There were also enslaved people of mixed race on the estate. There is evidence that a number of these people were the result of relationships between enslaved women and hired indentured men. In these instances, the child shared the same legal status as the mother, so if their mother was enslaved, they were subsequently born into slavery. Mount Vernon was similar in this regard to Virginia as a whole. Around the time of the American Revolution, roughly 5% of people enslaved in Virginia were of a mixed background.

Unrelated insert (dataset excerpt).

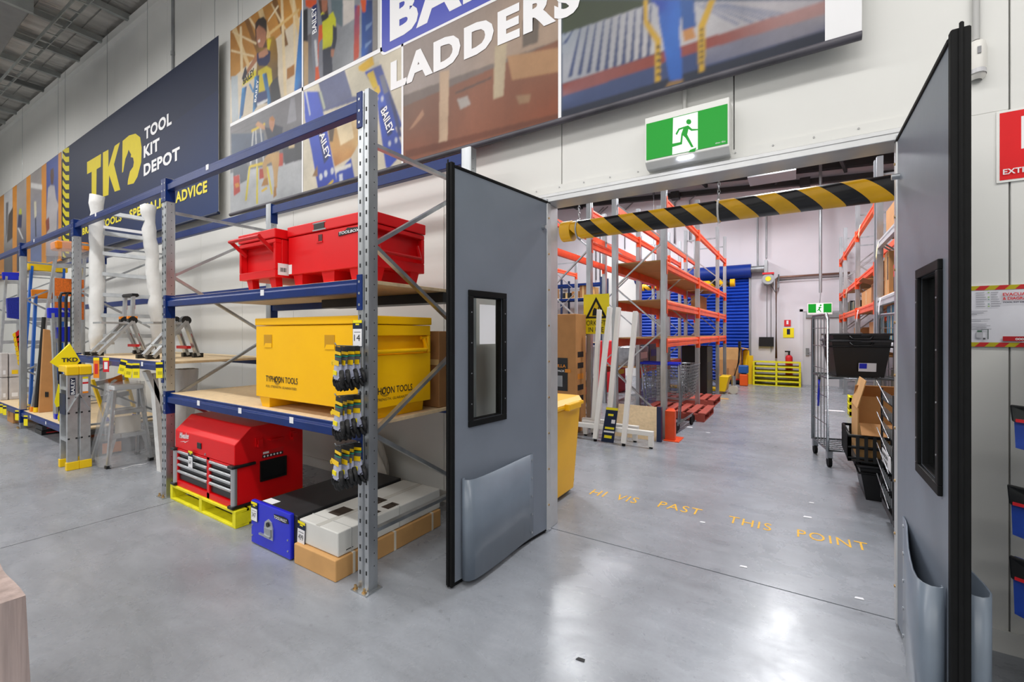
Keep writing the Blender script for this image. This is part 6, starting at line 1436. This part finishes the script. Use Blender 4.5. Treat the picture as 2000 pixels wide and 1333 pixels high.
for a0, a1, b0, b1, m_ in ((.25, .7, .76, .82, yellow_tag), (.15, .9, .38, .44, yellow_tag), (.1, .95, .28, .33, white_ink), (.2, .8, .12, .2, yellow_tag), (.6, .9, .55, .66, paper)): MB().poly([lp(a0, b0), lp(a1, b0), lp(a1, b1), lp(a0, b1)]).build('printed_line', m_, t)
t = thing('carton', 'tall brown carton with a black printed panel near the opening', 'box', (-2.95, 6.05, 0))
MB().box(-3.35, -2.66, 5.86, 6.22, 0, 1.72).build('carton_body', card, t, bevel=.006)
MB().box(-3.02, -2.79, 5.855, 5.86, .60, 1.08).build('black_panel', black_plastic, t); stroke_text('lettering', 'ULLA', mat('orange_ink', '#d8861c', .5), (-2.985, 5.853, .94), (1, 0, 0), (0, 0, 1), .045, t, width=.17, bold=.03, thick=.001); stroke_text('lettering', 'PACK', white_ink, (-2.965, 5.853, .875), (1, 0, 0), (0, 0, 1), .03, t, width=.13, bold=.02, thick=.001)
MB().box(-2.95, -2.87, 5.852, 5.855, .66, .82).build('panel_picture', galv2, t); MB().box(-2.83, -2.74, 5.852, 5.855, .87, .92).build('orange_flash', mat('orange_ink', '#d8861c', .5), t)
for k in range(5): MB().box(-2.66, -2.657, 5.92, 6.12, .45 + .16*k, .53 + .16*k).build('side_mark', (black_ink, black_ink, mat('orange_ink', '#d8861c', .5), black_ink, black_ink)[k], t)
MB().box(-3.03, -2.97, 5.857, 5.86, 0, .6).build('tape', tape, t)
t = thing('forklift_sign', 'yellow forklift warning sign fixed on the second row upright', 'sign', (-2.48, 6.2, 1.4))
MB().box(-2.70, -2.30, 6.225, 6.235, 1.43, 2.02).build('plate', yellow_tag, t); MATS['yellow_tag']
p = Print(6.223); cxs, czs = -2.5, 1.83
p.w([(cxs - .17, 1.66), (cxs + .17, 1.66), (cxs, 1.98)], '#17171a'); p.w([(cxs - .115, 1.69), (cxs + .115, 1.69), (cxs, 1.91)], '#e0c210')
p.w([(-2.56, 1.70), (-2.49, 1.70), (-2.49, 1.80), (-2.53, 1.82), (-2.55, 1.78)], '#17171a'); p.w([(-2.47, 1.70), (-2.455, 1.70), (-2.455, 1.83), (-2.47, 1.83)], '#17171a'); p.w([(-2.47, 1.70), (-2.42, 1.70), (-2.42, 1.71), (-2.47, 1.71)], '#17171a')
p.build('pictogram', t)
stroke_text('lettering', 'FORKLIFTS', black_ink, (-2.685, 6.219, 1.555), (1, 0, 0), (0, 0, 1), .075, t, width=.37, thick=.001); stroke_text('lettering', 'IN USE', black_ink, (-2.62, 6.219, 1.455), (1, 0, 0), (0, 0, 1), .075, t, width=.24, thick=.001)
# yellow wheelie bin behind the left door
t = thing('wheelie_bin', 'yellow wheelie bin behind the left door leaf', 'bin', (-1.93, 3.5, 0)); by = mat('bin_yellow', '#f0b400', .4, 0, .03, 4)
b0, b1 = [(-2.12, 3.30), (-1.70, 3.30), (-1.70, 3.70), (-2.12, 3.70)], [(-2.17, 3.25), (-1.655, 3.25), (-1.655, 3.75), (-2.17, 3.75)]
MB().add([(x, y, .04) for x, y in b0] + [(x, y, .80) for x, y in b1], [(0, 3, 2, 1), (0, 1, 5, 4), (1, 2, 6, 5), (2, 3, 7, 6), (3, 0, 4, 7), (4, 5, 6, 7)]).build('body', by, t, bevel=.015, seg=2)
MB().box(-2.2, -1.63, 3.23, 3.77, .80, .835).prism([(-2.2, 3.24, .835), (-1.63, 3.24, .835), (-1.68, 3.28, .875), (-2.15, 3.28, .875)], (0, .5, 0)).box(-1.64, -1.59, 3.38, 3.62, .79, .85).build('lid', by, t, bevel=.01, seg=2)
for y in (3.27, 3.73): MB().cyl((-2.06, y - .025, .1), (-2.06, y + .025, .1), .1, 18).cyl((-1.82, y - .02, .1), (-1.82, y + .02, .1), .1, 18).build('wheel', black_rubber, t)
MB().cyl((-2.23, 3.3, .80), (-2.23, 3.7, .80), .018, 10).build('handle', by, t)
MB().box(-1.80, -1.77, 3.292, 3.296, .56, .575).build('bin_mark', black_ink, t)
# hazard-striped tube hanging in the opening on two chains
t = thing('striped_bumper_bar', 'large yellow and black striped tube hanging across the doorway', 'bumper bar', (-.6, 3.4, 2.3))
striped_tube(t, -1.66, .62, 3.4, 2.30, .075, 9, .09)
def chain(x):
    z = 2.385; k = 0
    while z < 3.1:
        b = MB(); R = Matrix.Rotation(PI/2*(k % 2), 3, 'Z'); pts = [Vector((x, 3.4, z)) + R @ Vector((.008*math.cos(2*PI*j/8), 0, .016*math.sin(2*PI*j/8))) for j in range(8)]
        b.tube(pts, .0025, 5, True).build('chain_link', galv, t); z += .025; k += 1
for x in (-1.515, -.455):
    chain(x); MB().cyl((x, 3.4, 3.09), (x, 3.4, roof_z(x) + .1), .004, 6).build('hanger_wire', galv, t); MB().tube([(x, 3.4 + .078*math.cos(2*PI*j/16), 2.30 + .078*math.sin(2*PI*j/16)) for j in range(16)], .007, 6, True).build('tie_band', white_paint if x > -1 else galv, t)
t = thing('door_cable', 'thin looped cable on the left door jamb', 'cable', (-1.56, 2.84, 2.2))
MB().tube([(-1.555, 2.845, 2.33), (-1.575, 2.84, 2.24), (-1.565, 2.835, 2.17), (-1.535, 2.835, 2.18), (-1.53, 2.84, 2.25)], .005, 6).build('cable', galv2, t)

# ================================================================ roll cage, tubs and trolleys on the right of the aisle
t = thing('roll_cage', 'tall steel wire roll cage trolley beside the aisle', 'roll cage', (.285, 5.87, 0), .19); X0, X1, Y0, Y1 = 0., .72, 0., .62
for x in (X0, X1 - .06):
    pts = [(x, Y0, .17), (x, Y0, 1.60), (x, Y0 + .05, 1.65), (x, Y1 - .05, 1.65), (x, Y1, 1.60), (x, Y1, .17)]
    MB().tube(pts, .017, 8).build('side_frame', wire_steel, t, w=False)
    for k in range(4): MB().cyl((x, Y0 + .13*(k + 1), .2), (x, Y0 + .13*(k + 1), 1.64), .005, 6).build('side_wire', wire_steel, t, w=False)
    for z in (.45, .75, 1.05, 1.3, 1.5): MB().cyl((x, Y0, z), (x, Y1, z), .005, 6).build('side_wire', wire_steel, t, w=False)
for z in (.18, .96):
    MB().tube([(X0, Y0, z), (X1 - .06, Y0, z), (X1 - .06, Y1, z), (X0, Y1, z)], .013, 8, True).build('deck_rim', wire_steel, t, w=False)
    for k in range(9): MB().cyl((X0 + .075*(k + 1), Y0, z), (X0 + .075*(k + 1), Y1, z), .005, 6).build('deck_wire', wire_steel, t, w=False)
    for k in range(5): MB().cyl((X0, Y0 + .1*(k + 1), z), (X1 - .06, Y0 + .1*(k + 1), z), .007, 6).build('deck_wire', wire_steel, t, w=False)
for x in (X0 + .02, X1 - .08):
    for y in (Y0 + .02, Y1 - .02): MB().cyl((x - .016, y, .055), (x + .016, y, .055), .055, 14).build('castor', black_rubber, t, w=False); MB().box(x - .025, x + .025, y - .03, y + .03, .09, .17).build('castor_fork', galv, t, w=False)
tt = thing('strap_clip', 'blue webbing strap with a black hook hanging on the roll cage', 'strap', (.24, 6.0, .7)); MB().tube([(.22, 6.05, .93), (.215, 6.02, .98), (.215, 5.98, .93)], .01, 6).build('hook', black_plastic, tt)
MB().tube([(.215, 5.99, .93), (.212, 6.0, .8), (.212, 6.08, .68), (.212, 6.16, .62), (.212, 6.18, .70), (.212, 6.1, .74)], .012, 6).build('webbing', blue_plastic, tt)
def tub(label, x0, x1, y0, y1, z0, z1, m_=black_plastic, lab=True, rz=0.):
    cxt, cyt = (x0 + x1)/2, (y0 + y1)/2
    t = thing('storage_tub', label, 'tub', (cxt, cyt, 0), rz, group='black storage tubs'); k = .05; th = .008
    x0, x1, y0, y1 = x0 - cxt, x1 - cxt, y0 - cyt, y1 - cyt
    o0 = [(x0 + k, y0 + k), (x1 - k, y0 + k), (x1 - k, y1 - k), (x0 + k, y1 - k)]; o1 = [(x0, y0), (x1, y0), (x1, y1), (x0, y1)]
    i0 = [(x0 + k + th, y0 + k + th), (x1 - k - th, y0 + k + th), (x1 - k - th, y1 - k - th), (x0 + k + th, y1 - k - th)]; i1 = [(x0 + th, y0 + th), (x1 - th, y0 + th), (x1 - th, y1 - th), (x0 + th, y1 - th)]
    V = [(*p_, z0) for p_ in o0] + [(*p_, z1) for p_ in o1] + [(*p_, z0 + th) for p_ in i0] + [(*p_, z1) for p_ in i1]
    F = [(3, 2, 1, 0), (8, 9, 10, 11)] + [(a, (a+1) % 4, (a+1) % 4 + 4, a + 4) for a in range(4)] + [(a + 8, a + 12, (a+1) % 4 + 12, (a+1) % 4 + 8) for a in range(4)] + [(a + 4, (a+1) % 4 + 4, (a+1) % 4 + 12, a + 12) for a in range(4)]
    MB().add(V, F).build('body', m_, t, w=False)
    MB().tube([(*p_, z1) for p_ in [(x0 - .01, y0 - .01), (x1 + .01, y0 - .01), (x1 + .01, y1 + .01), (x0 - .01, y1 + .01)]], .013, 6, True).build('rim', mat('rim_grey', '#3a3b3e', .35), t, w=False)
    MB().tube([(x0 - .004, y0 - .004, z1 - .06), (x1 + .004, y0 - .004, z1 - .06), (x1 + .004, y1 + .004, z1 - .06), (x0 - .004, y1 + .004, z1 - .06)], .010, 6, True).build('stacking_rib', m_, t, w=False)
    xm = (x0 + x1)/2; MB().tube([(xm - .1, y0 - .01, z1 - .02), (xm - .07, y0 - .035, z1 - .05), (xm + .07, y0 - .035, z1 - .05), (xm + .1, y0 - .01, z1 - .02)], .01, 6).build('handle', m_, t, w=False)
    if lab:
        y_ = y0 + k*.55 - .001; MB().prism([(xm - .02, y_ - .008, z0 + .06), (xm + .13, y_ - .008, z0 + .06), (xm + .13, y_ - .020, z0 + .15), (xm - .02, y_ - .020, z0 + .15)], (0, .002, 0)).build('label', paper, t, w=False); MB().prism([(xm - .015, y_ - .012, z0 + .09), (xm + .05, y_ - .012, z0 + .09), (xm + .05, y_ - .022, z0 + .145), (xm - .015, y_ - .022, z0 + .145)], (0, .001, 0)).build('label_print', blue_plastic, t, w=False)
    return t
tub('black plastic tub on the middle deck of the roll cage', .29, .80, 5.94, 6.50, .978, 1.36, rz=.12)
tub('black plastic tub nested inside the roll cage tub', .30, .79, 5.95, 6.49, 1.06, 1.43, lab=False, rz=.12)
tub('black plastic tub on the floor at the aisle edge', .46, .94, 4.85, 5.45, 0, .30, lab=False)
tub('black plastic tub nested in the floor tub', .47, .93, 4.86, 5.44, .06, .345, lab=False)
t = thing('folding_crate', 'black slatted crate on the floor tubs holding an open carton', 'crate', (.83, 5.3, .36))
x0, x1, y0, y1, z0, z1 = .38, .94, 4.72, 5.3, .362, .59
MB().box(x0, x1, y0, y1, z0, z0 + .012).build('base', black_plastic, t)
for z in (z0 + .03, z0 + .12, z1 - .015): MB().tube([(x0, y0, z), (x1, y0, z), (x1, y1, z), (x0, y1, z)], .014, 5, True).build('rail', black_plastic, t)
for k in range(11):
    f_ = k/10; 
    for p_ in (((x0 + (x1 - x0)*f_), y0), (x0 + (x1 - x0)*f_, y1), (x0, y0 + (y1 - y0)*f_), (x1, y0 + (y1 - y0)*f_)): MB().box(p_[0] - .012, p_[0] + .012, p_[1] - .006, p_[1] + .006, z0, z1 - .01).build('slat', black_plastic, t)
t = thing('open_carton', 'large brown carton lying open in the black crate', 'box', (.68, 5.0, .38)); qx, qy = -.16, -.24
MB().box(.60+qx, .608+qx, 5.02+qy, 5.5+qy, .376, .80).box(.608+qx, 1.08+qx, 5.49+qy, 5.5+qy, .376, .86).box(.608+qx, 1.08+qx, 5.02+qy, 5.03+qy, .376, .68).box(1.07+qx, 1.08+qx, 5.03+qy, 5.49+qy, .376, .82).box(.608+qx, 1.07+qx, 5.03+qy, 5.49+qy, .376, .382).build('walls', card_l, t)
MB().bar((.60+qx, 5.26+qy, .80), (.66+qx, 5.26+qy, 1.04), .46, .006, (1, 0, 0)).build('flap', card_l, t); MB().bar((.84+qx, 5.49+qy, .86), (.84+qx, 5.36+qy, .97), .45, .006, (0, 0, 1)).build('flap', card, t); MB().bar((.84+qx, 5.02+qy, .68), (.84+qx, 4.90+qy, .60), .45, .006, (0, 0, 1)).build('flap', card, t)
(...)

At least 293 children were born to enslaved women at Mount Vernon between 1750 and 1799 as recorded in various census and in other documentation. In 1799, nearly three-quarters of these children lived in households headed by single parents who were almost always female. In many of these instances, often their respective father and husband lived and worked on another Washington property.

In 1799, on the four outlying farms, the average age of the enslaved workers was 20.94 years. Only 8.68% of the people were sixty years old or more, while 58.45% were under the age of nineteen. 34.70% of those enslaved were younger than nine.5 With their mothers away from home for most of the dawn-to-dusk workday, children completed jobs for an overseer, cared for younger children, and completed chores to maintain the living quarters of the enslaved. Depending on the rate at which they grew, these children were given more formal work assignments when they were between eleven and fourteen years old. However, many children began assisting parents with their assignments or training in specific skills at an earlier age.

Upon his death in 1799, George Washington manumitted those he enslaved, and his wife Martha subsequently freed them in 1801 before her own death.6 However, those enslaved by Martha prior to her marriage to Washington remained enslaved by her and her descendants. In this process, some had relatives who became freed while they remained enslaved, separating these families and larger communities. 

 

Mary V. Thompson, Research Historian George Washington's Mount Vernon, Updated by Zoie Horecny 19 March 2025

 

Notes:

1. Washington’s Slave List, June 1799,” Founders Online, National Archives.

2. Ibid.

3. Ibid.

4. Virginia, The Statutes at Large: Being a Collection of All the Laws of Virginia, from the First Session of the Legislature, in the Year 1619, Vol. 13, ed. William Waller Hening (Richmond, VA, 1823), 182; see also a similar law of October 1784 in Virginia, Statutes at Large, Vol. 6, 109.

5.Washington’s Slave List, June 1799,” Founders Online, National Archives.

6.George Washington’s Last Will and Testament, 9 July 1799,” Founders Online, National Archives.

 
Bibliography:

Philip D. Morgan and Michael L. Nicholls, "Slave Flight: Mount Vernon, Virginia, and the Wider Atlantic World," in George Washington's South, eds. Tamara Harvey and Greg O'Brien (Gainesville, FL: University Press of Florida, 2004), 212.

Gutman, Herbert, The Black Family in Slavery and Freedom, 1750-1925, Knopf Day Publishing Group, 1977.

Hunter, Tera W, Bound in Wedlock: Slave and Free Marriage in the Nineteenth Century, Harvard University Press, 2019.

Morgan, Philip D. “‘To Get Quit of Negroes’: George Washington and Slavery.” Journal of American Studies, 39, no. 3 (December 2005): 403-29.

Schoelwer, Susan P., ed. Lives Bound Together: Slavery at George Washington's Mount Vernon. Mount Vernon, VA: Mount Vernon Ladies Association, 2016.

Thompson, Mary V. “The Only Unavoidable Subject of Regret”: George Washington, Slavery, and the Enslaved Community at Mount Vernon. Charlottesville and London: University of Virginia Press, 2019.